Given these three different approaches underpinning the conceptualization of data across the GDPR, DGA, and DA, it will be important to provide the conditions for effective alignment between these policy initiatives. This will be crucial to realizing data sharing goals at the heart of the European strategy for data.
Finally, we notice that one of the key underlying concepts of the European strategy for data – common European data spaces – remains undeveloped across the DGA and DA. Neither the DA nor the DGA provides enough clarity: the term is left undefined across both measures as well as in the supporting documentation. Both the Digital Europe Working Programme for 2021-2022 and the Commission Staff Working Document on common European data spaces do not provide a definition, despite laying the groundwork for the funding and governance of common data spaces. The same lack of conceptual clarity is also observable for “operators of data space”: a new concept introduced by the DA to enhance interoperability between sectoral data spaces, but left undefined once again.
In addition, there is an apparent lack of alignment between the two acts, even when the same terminology is used. This is clear in the definition of ‘data holders’, central to achieving data sharing goals both in the DA and DGA, but differently defined across both measures, although they should advance the same objectives of the European strategy for data.
Last but not least, such a lack of coherence is also reflected in concepts that are introduced in one measure but not leveraged in the other, though they advance similar objectives.
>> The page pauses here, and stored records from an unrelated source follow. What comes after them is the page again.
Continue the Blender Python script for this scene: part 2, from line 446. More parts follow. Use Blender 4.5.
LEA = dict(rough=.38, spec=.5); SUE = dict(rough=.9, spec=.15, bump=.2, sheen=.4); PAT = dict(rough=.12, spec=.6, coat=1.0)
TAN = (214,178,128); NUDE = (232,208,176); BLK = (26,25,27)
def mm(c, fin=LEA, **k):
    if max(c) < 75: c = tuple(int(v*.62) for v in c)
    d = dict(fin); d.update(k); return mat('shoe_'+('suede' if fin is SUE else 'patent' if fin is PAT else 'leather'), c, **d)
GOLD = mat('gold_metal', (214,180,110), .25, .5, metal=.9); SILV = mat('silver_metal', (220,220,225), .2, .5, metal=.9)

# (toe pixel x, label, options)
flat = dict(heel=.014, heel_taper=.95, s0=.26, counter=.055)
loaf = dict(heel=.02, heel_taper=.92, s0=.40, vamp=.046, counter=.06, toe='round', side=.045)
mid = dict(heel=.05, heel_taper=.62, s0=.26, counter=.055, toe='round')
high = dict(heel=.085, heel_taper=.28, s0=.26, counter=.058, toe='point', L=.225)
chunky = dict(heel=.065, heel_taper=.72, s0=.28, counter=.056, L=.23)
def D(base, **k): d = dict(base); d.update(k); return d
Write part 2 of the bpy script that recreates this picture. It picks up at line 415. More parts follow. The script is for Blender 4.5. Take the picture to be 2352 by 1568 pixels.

This is particularly striking for data intermediation services and the European Data Innovation Board (EDIB) – a new body tasked with advising the Commission on the governance of data spaces and on their interoperability requirements. Both are introduced in the DGA but not leveraged in the DA, although there are clear venues to apply them in the context of the mechanisms introduced by the DA. If not resolved, these will undermine the ambitions at the core of the European strategy for data while creating uncertainty and friction between the two acts.